(3D scene scripts)
>>>>

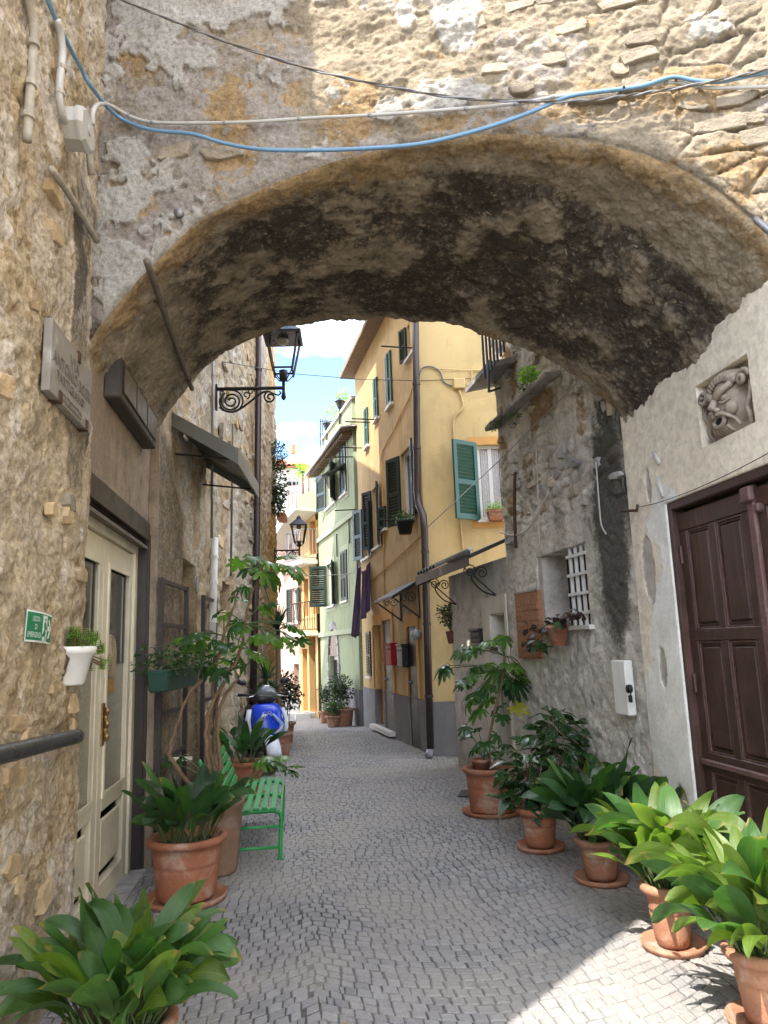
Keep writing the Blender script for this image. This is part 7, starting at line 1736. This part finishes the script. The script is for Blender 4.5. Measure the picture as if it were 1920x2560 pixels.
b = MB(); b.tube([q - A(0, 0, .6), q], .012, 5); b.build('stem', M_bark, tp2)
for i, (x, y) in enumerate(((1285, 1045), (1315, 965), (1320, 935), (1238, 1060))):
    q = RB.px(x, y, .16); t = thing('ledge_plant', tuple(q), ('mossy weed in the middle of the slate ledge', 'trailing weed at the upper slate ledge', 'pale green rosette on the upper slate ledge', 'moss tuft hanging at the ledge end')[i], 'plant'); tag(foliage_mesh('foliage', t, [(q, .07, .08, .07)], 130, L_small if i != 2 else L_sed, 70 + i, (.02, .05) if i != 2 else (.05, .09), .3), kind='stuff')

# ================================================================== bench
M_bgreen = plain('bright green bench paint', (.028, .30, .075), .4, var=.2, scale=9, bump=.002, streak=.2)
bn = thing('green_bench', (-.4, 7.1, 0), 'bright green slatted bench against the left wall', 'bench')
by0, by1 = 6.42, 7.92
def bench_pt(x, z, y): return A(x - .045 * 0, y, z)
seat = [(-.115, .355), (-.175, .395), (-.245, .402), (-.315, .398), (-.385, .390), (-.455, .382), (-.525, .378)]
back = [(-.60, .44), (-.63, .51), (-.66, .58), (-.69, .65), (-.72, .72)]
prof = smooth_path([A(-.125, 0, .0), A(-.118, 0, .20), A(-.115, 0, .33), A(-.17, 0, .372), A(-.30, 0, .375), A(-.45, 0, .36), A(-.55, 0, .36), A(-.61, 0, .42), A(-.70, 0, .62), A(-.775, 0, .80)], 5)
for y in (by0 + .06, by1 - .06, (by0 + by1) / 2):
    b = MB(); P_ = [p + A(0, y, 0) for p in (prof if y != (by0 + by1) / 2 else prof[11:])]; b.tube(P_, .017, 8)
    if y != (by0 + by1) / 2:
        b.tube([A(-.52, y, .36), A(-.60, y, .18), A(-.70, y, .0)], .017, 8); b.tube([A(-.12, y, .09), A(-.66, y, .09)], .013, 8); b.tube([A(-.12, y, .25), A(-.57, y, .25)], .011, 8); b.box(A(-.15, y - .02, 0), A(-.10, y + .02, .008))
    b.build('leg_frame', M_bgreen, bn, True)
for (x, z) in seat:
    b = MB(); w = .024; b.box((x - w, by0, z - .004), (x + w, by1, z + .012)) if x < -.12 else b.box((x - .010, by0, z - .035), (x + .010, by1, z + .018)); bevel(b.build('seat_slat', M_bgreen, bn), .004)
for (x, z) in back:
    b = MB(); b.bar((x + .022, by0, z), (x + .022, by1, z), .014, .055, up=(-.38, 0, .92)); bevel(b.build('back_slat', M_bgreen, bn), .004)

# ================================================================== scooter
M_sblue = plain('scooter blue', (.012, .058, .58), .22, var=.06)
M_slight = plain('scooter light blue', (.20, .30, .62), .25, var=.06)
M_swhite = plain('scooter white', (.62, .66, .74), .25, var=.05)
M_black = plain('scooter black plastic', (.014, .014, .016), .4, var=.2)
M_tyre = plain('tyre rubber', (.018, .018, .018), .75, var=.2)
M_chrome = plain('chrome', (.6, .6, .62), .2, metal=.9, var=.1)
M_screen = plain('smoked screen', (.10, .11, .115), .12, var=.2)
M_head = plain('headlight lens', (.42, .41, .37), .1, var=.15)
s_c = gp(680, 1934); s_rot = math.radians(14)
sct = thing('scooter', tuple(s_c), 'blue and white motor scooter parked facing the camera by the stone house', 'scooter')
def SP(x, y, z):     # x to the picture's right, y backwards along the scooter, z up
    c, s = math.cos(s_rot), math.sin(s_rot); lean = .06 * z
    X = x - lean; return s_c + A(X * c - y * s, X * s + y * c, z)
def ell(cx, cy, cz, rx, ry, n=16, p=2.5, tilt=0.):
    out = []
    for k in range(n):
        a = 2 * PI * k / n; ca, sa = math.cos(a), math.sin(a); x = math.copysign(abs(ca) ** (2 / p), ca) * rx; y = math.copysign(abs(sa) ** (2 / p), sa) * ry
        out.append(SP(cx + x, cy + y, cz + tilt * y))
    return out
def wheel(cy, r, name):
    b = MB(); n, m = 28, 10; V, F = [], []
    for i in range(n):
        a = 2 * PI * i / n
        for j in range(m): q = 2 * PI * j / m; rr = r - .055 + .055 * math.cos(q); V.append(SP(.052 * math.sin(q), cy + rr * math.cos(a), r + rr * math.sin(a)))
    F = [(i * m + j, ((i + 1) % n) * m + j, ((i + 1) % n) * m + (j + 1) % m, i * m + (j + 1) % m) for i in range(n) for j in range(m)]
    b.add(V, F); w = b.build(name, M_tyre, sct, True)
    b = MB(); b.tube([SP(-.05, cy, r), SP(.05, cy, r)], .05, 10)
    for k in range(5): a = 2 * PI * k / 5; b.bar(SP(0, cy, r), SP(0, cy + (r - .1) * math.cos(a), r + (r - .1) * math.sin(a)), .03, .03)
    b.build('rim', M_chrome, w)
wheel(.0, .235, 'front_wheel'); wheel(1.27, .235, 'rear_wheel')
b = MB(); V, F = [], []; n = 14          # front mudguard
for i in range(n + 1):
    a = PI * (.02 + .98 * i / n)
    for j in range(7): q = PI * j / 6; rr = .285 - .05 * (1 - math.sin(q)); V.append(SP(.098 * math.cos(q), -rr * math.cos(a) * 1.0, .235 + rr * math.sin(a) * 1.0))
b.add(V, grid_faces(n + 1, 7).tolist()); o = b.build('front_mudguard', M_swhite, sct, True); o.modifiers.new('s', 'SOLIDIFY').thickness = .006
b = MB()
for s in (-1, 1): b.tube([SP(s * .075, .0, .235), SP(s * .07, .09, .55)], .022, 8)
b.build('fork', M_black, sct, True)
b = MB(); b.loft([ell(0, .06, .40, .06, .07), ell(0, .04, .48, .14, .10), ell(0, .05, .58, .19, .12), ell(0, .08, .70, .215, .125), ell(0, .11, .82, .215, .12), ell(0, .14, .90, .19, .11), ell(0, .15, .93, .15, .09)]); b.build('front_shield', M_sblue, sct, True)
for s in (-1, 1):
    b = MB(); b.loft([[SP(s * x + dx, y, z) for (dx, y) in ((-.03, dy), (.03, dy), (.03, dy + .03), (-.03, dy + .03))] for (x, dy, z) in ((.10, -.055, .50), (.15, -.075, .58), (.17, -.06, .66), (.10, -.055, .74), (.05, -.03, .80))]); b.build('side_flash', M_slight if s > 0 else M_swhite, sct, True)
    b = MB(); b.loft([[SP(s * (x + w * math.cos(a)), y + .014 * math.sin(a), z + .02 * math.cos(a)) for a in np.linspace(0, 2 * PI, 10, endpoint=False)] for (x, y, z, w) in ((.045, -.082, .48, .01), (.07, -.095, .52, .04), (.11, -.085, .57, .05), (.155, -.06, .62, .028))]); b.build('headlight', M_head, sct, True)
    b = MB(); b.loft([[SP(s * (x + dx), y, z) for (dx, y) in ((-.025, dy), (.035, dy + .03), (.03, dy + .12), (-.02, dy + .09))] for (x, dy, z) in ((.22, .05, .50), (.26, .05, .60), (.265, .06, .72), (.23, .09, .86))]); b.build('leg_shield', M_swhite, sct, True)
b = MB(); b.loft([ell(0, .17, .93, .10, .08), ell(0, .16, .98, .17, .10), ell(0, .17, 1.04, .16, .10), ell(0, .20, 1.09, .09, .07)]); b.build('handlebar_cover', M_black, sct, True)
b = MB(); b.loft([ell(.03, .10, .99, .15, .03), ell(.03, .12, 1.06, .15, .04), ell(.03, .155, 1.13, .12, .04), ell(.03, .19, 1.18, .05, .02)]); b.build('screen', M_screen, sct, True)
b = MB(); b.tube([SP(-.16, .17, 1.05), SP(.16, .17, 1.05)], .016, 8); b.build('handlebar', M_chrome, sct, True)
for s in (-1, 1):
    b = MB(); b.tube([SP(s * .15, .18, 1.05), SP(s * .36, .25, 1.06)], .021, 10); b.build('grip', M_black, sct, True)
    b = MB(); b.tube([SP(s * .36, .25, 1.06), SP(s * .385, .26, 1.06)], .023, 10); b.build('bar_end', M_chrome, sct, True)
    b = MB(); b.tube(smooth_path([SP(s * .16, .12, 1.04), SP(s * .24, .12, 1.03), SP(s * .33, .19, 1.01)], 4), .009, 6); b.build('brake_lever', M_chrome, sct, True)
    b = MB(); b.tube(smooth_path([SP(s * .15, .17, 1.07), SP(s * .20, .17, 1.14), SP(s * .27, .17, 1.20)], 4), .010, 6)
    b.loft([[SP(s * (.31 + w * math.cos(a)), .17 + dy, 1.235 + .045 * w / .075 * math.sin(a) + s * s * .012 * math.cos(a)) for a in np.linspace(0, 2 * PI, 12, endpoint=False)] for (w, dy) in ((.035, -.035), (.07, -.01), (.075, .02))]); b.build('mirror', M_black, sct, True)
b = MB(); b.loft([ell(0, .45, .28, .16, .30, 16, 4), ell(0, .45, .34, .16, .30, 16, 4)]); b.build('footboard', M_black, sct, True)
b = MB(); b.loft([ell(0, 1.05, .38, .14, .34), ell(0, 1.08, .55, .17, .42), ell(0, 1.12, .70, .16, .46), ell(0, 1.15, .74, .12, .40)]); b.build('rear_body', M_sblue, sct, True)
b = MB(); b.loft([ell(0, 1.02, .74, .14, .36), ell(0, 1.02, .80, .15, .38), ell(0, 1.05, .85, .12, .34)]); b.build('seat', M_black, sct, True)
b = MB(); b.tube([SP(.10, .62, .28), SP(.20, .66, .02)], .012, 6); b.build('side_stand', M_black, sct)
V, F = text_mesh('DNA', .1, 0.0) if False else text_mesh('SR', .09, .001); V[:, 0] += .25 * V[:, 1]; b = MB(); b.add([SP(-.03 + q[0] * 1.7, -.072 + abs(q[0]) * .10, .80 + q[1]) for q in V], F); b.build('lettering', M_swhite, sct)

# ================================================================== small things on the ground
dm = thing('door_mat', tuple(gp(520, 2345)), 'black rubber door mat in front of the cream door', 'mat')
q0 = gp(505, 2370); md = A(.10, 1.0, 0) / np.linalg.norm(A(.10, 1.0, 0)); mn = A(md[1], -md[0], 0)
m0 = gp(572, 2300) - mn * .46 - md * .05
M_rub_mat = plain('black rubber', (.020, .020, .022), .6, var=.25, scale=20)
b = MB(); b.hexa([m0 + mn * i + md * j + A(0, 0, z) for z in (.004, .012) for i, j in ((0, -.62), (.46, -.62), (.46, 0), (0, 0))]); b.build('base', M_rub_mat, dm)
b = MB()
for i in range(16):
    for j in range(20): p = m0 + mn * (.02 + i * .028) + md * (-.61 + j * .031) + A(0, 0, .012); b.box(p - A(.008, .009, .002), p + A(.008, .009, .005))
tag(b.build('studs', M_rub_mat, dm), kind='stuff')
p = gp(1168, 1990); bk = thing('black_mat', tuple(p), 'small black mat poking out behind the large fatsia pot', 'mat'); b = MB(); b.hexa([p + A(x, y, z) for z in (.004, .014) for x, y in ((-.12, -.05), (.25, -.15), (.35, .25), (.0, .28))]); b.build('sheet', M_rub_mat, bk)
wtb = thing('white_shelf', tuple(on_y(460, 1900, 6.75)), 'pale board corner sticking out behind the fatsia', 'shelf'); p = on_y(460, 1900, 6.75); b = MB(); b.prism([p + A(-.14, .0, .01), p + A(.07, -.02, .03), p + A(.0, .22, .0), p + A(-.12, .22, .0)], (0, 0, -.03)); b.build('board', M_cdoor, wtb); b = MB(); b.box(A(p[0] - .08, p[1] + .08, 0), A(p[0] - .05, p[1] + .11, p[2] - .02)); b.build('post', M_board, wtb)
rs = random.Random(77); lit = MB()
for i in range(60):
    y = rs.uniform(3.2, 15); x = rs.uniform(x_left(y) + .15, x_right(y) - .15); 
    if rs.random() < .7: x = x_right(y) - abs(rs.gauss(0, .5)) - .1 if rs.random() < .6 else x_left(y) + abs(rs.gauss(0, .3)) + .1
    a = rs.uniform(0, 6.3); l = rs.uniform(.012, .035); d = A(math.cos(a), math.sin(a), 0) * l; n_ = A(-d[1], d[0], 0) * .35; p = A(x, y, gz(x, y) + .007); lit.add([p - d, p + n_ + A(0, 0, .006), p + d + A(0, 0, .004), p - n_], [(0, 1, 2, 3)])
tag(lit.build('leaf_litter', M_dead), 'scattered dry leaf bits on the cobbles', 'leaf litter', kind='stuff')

<<<<
>>>>

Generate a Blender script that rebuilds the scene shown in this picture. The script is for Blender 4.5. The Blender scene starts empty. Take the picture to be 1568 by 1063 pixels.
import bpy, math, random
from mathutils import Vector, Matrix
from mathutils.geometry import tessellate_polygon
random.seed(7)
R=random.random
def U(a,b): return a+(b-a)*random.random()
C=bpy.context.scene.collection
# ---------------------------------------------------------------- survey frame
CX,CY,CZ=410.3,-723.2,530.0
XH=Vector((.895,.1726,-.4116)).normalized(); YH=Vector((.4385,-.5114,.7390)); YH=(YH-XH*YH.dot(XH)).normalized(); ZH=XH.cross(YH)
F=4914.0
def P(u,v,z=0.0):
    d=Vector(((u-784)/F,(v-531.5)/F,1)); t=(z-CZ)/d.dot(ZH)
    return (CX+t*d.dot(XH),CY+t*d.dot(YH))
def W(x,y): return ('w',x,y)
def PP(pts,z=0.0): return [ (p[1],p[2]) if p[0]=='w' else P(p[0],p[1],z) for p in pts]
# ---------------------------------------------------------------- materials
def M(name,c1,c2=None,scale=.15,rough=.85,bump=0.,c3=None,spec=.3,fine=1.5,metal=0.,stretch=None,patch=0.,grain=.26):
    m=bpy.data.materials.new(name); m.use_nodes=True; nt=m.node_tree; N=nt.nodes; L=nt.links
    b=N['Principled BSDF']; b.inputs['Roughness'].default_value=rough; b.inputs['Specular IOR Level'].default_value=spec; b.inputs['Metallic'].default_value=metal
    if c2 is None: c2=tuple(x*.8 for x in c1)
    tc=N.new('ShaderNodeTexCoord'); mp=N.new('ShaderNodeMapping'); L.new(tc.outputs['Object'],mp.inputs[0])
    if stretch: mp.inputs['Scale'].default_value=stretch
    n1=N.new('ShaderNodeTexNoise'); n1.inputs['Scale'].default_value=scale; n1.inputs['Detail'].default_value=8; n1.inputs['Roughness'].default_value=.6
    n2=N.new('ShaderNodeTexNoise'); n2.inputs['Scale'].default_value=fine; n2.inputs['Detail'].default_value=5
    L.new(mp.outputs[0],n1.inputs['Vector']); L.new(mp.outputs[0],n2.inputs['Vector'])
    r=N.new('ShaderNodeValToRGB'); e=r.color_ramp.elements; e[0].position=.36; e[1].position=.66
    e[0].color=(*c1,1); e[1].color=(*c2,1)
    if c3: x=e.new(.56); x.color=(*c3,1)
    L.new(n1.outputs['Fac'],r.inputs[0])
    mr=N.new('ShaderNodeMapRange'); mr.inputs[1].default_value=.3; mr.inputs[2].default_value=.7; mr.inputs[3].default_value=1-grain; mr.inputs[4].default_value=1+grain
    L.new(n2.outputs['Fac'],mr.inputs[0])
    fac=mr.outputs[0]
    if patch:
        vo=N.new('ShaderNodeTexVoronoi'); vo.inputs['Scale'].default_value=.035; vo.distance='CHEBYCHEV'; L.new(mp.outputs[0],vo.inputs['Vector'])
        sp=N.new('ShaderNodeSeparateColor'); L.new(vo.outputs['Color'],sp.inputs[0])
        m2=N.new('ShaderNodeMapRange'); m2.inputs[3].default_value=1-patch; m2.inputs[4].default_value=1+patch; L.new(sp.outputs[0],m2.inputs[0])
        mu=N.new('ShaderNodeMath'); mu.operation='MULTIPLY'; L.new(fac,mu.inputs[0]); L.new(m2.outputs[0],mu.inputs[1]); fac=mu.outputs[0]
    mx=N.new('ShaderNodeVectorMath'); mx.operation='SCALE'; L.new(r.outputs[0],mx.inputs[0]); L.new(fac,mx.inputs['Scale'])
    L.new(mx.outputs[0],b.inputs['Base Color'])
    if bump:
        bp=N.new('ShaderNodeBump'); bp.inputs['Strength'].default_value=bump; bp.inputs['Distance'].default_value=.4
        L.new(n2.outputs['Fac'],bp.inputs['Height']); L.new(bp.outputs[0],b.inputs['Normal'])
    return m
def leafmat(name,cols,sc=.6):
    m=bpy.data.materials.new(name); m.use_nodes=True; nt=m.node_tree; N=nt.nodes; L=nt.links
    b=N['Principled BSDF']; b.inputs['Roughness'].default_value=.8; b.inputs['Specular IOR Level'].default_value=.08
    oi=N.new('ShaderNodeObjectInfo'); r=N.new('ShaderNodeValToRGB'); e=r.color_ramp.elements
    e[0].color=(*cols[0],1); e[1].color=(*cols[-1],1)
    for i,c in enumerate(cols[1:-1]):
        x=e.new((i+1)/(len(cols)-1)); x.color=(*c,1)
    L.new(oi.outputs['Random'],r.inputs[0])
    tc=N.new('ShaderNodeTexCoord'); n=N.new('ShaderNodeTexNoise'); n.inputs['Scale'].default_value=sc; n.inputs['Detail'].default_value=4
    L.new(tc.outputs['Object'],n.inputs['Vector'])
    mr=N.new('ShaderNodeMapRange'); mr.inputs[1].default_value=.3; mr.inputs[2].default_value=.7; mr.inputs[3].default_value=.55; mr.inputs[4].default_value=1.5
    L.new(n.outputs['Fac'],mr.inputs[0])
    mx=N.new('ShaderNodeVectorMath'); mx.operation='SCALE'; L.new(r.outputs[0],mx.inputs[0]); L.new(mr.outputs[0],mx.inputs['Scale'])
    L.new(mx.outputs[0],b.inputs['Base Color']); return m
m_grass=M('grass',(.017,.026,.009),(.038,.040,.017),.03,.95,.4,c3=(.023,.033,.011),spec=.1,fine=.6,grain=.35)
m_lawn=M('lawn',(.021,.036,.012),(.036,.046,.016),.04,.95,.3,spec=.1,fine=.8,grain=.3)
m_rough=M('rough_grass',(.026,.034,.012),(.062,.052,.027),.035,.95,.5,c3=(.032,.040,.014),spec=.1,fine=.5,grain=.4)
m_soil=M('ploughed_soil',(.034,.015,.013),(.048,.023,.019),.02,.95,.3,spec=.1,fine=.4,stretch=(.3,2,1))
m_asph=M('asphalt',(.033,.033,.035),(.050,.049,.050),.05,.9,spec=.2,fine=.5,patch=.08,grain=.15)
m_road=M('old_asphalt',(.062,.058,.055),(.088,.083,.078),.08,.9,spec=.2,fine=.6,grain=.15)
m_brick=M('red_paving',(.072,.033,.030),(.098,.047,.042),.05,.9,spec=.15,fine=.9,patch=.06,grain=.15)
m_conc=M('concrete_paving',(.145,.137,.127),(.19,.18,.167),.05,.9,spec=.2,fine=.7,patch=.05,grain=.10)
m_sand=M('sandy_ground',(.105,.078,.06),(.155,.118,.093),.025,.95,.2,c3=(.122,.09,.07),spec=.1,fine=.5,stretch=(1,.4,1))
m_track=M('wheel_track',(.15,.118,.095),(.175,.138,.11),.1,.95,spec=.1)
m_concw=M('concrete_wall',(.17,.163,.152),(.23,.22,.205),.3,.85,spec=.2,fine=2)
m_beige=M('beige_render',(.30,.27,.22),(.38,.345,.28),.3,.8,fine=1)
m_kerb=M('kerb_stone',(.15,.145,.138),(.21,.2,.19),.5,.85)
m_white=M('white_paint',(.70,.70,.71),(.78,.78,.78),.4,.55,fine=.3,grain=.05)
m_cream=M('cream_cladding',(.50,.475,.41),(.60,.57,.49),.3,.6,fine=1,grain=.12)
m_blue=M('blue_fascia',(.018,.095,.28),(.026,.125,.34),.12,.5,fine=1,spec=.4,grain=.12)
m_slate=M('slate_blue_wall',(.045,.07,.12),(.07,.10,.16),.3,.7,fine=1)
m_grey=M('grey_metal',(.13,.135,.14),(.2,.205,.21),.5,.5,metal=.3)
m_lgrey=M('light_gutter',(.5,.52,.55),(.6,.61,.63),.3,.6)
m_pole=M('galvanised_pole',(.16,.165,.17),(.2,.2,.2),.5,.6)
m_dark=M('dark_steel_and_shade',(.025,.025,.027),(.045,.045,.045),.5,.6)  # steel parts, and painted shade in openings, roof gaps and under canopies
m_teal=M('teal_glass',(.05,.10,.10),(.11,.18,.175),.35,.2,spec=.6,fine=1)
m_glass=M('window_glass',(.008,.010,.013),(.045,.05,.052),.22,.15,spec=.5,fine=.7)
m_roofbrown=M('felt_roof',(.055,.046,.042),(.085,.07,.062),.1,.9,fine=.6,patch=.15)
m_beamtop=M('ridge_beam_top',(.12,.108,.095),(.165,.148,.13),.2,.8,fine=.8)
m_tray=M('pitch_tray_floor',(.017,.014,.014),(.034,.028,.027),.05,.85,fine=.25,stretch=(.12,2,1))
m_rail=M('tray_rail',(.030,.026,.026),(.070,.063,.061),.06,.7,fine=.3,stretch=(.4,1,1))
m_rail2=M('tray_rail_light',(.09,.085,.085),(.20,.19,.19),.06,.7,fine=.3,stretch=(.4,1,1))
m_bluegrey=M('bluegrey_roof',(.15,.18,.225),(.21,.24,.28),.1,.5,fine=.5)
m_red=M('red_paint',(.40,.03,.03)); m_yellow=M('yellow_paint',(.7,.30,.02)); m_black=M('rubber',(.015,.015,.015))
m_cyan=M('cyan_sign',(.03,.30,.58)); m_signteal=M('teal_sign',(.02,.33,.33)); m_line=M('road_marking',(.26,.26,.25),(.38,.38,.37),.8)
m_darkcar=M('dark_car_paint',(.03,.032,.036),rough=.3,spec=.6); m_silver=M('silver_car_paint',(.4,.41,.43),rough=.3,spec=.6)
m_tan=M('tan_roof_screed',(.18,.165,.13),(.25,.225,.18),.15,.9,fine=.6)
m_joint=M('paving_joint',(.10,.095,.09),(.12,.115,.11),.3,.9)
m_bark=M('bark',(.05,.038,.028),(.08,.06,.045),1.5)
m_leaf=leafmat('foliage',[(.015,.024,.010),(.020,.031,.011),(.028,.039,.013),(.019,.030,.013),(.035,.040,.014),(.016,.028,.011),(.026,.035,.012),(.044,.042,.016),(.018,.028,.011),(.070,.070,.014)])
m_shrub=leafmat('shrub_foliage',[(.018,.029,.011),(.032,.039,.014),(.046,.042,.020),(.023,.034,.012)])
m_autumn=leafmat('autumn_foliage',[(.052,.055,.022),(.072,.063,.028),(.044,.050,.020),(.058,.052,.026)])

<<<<

» **Exercise task**: Of the entries listed above, reproduce only the lines starting at the line containing "Keep writing the" and ending at the line containing "q = RB.px(x, y, .16);". Include both, exactly as they stand.

» **Task response**:
Keep writing the Blender script for this image. This is part 7, starting at line 1736. This part finishes the script. The script is for Blender 4.5. Measure the picture as if it were 1920x2560 pixels.
b = MB(); b.tube([q - A(0, 0, .6), q], .012, 5); b.build('stem', M_bark, tp2)
for i, (x, y) in enumerate(((1285, 1045), (1315, 965), (1320, 935), (1238, 1060))):
    q = RB.px(x, y, .16); t = thing('ledge_plant', tuple(q), ('mossy weed in the middle of the slate ledge', 'trailing weed at the upper slate ledge', 'pale green rosette on the upper slate ledge', 'moss tuft hanging at the ledge end')[i], 'plant'); tag(foliage_mesh('foliage', t, [(q, .07, .08, .07)], 130, L_small if i != 2 else L_sed, 70 + i, (.02, .05) if i != 2 else (.05, .09), .3), kind='stuff')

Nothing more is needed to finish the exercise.